▶ [Data section]
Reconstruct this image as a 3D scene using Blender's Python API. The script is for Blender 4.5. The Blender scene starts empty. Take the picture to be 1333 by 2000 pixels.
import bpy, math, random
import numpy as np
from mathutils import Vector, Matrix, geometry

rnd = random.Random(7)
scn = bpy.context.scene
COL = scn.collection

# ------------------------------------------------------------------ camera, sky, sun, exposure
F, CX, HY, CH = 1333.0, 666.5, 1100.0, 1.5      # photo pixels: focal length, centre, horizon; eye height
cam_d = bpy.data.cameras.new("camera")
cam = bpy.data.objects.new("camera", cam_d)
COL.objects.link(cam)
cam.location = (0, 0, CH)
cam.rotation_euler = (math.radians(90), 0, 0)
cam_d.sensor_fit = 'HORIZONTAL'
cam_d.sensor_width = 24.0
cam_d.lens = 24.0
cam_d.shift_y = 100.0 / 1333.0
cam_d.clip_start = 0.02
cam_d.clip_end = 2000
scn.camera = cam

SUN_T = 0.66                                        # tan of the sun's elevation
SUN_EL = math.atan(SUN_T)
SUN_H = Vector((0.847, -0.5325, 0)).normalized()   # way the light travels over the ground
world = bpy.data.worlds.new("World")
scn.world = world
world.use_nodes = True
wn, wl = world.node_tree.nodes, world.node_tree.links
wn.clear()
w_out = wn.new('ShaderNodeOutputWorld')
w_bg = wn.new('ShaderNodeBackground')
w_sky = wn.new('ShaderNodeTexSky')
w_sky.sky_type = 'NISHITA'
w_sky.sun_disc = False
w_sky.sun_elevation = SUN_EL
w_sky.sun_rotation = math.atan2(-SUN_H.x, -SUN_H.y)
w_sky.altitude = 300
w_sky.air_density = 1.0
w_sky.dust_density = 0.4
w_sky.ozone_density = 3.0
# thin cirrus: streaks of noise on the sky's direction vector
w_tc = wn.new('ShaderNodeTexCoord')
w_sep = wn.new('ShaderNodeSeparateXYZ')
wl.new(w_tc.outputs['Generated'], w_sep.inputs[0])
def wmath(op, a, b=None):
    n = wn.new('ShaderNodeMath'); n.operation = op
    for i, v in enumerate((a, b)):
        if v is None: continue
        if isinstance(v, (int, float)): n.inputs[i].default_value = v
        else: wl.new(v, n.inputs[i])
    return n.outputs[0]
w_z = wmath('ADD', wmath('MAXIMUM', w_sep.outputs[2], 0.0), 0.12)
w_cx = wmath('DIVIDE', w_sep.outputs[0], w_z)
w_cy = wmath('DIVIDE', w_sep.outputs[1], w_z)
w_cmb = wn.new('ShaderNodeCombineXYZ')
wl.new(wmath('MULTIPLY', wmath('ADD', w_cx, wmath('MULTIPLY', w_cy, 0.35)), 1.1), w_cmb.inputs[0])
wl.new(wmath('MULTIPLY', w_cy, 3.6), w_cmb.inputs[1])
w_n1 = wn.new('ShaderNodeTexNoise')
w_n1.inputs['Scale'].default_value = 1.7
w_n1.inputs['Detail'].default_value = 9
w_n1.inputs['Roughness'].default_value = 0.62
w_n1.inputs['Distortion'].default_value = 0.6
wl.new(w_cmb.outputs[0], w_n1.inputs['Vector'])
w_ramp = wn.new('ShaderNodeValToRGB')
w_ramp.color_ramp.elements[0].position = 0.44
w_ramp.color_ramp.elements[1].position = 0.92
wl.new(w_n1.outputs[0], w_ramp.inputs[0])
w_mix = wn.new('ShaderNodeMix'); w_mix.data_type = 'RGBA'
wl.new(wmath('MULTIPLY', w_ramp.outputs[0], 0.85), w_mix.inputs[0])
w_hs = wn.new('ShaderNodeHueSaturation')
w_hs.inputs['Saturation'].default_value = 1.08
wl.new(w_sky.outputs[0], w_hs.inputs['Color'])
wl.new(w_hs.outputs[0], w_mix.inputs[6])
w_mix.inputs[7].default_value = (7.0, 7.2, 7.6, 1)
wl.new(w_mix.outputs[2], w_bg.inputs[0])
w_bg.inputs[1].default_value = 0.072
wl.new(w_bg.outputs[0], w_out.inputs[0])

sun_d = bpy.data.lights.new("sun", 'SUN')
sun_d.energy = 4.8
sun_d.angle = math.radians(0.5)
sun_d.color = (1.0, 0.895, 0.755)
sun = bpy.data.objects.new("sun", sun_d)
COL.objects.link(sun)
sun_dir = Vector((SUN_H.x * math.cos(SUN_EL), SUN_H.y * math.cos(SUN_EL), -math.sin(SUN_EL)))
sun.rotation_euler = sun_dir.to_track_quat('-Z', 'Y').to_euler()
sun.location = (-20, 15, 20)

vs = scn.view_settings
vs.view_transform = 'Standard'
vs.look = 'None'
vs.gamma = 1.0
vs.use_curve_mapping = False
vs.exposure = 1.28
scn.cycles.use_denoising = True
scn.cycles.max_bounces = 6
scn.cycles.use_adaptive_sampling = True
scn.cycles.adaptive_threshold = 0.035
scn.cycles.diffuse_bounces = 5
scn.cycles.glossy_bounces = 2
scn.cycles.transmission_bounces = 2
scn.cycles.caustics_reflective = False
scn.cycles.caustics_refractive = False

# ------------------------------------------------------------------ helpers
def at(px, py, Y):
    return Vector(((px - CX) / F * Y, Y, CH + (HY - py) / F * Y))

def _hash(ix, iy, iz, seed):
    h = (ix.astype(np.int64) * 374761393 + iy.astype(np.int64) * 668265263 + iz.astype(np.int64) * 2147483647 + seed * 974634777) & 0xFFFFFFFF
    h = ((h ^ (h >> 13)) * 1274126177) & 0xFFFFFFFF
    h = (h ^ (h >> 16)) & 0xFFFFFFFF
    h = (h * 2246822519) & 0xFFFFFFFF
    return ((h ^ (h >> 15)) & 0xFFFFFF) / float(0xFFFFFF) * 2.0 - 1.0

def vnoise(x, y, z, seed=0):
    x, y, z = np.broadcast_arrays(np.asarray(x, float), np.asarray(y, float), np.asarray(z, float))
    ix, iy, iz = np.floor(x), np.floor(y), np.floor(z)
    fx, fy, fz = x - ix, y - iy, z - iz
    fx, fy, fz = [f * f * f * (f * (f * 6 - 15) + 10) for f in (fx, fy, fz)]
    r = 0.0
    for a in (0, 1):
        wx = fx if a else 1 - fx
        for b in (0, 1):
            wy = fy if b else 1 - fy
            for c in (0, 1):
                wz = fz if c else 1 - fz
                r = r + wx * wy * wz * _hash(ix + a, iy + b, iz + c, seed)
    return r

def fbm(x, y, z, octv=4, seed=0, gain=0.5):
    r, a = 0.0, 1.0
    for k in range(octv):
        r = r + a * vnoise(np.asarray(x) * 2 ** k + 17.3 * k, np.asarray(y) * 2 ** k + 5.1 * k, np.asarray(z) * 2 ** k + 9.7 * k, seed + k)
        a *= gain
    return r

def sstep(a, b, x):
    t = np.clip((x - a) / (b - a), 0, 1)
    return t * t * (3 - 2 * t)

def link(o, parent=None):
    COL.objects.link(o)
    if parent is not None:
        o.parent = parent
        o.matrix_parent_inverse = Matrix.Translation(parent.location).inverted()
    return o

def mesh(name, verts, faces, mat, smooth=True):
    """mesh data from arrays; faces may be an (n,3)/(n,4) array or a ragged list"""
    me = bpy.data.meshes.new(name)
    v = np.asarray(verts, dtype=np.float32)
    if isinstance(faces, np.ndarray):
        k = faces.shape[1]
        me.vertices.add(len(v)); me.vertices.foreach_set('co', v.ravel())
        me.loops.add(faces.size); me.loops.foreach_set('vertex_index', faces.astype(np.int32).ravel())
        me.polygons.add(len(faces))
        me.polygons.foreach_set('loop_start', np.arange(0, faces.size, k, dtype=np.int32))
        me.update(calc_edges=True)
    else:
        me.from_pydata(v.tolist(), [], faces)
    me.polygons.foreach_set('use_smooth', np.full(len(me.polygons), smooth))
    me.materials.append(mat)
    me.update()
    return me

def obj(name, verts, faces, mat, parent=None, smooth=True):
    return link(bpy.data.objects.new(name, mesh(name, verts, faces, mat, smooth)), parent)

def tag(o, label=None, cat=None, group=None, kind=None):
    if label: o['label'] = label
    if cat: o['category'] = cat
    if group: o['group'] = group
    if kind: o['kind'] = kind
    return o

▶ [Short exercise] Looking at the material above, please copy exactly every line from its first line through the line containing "COL = scn.collection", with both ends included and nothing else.

▶ [Solved problem]
Reconstruct this image as a 3D scene using Blender's Python API. The script is for Blender 4.5. The Blender scene starts empty. Take the picture to be 1333 by 2000 pixels.
import bpy, math, random
import numpy as np
from mathutils import Vector, Matrix, geometry

rnd = random.Random(7)
scn = bpy.context.scene
COL = scn.collection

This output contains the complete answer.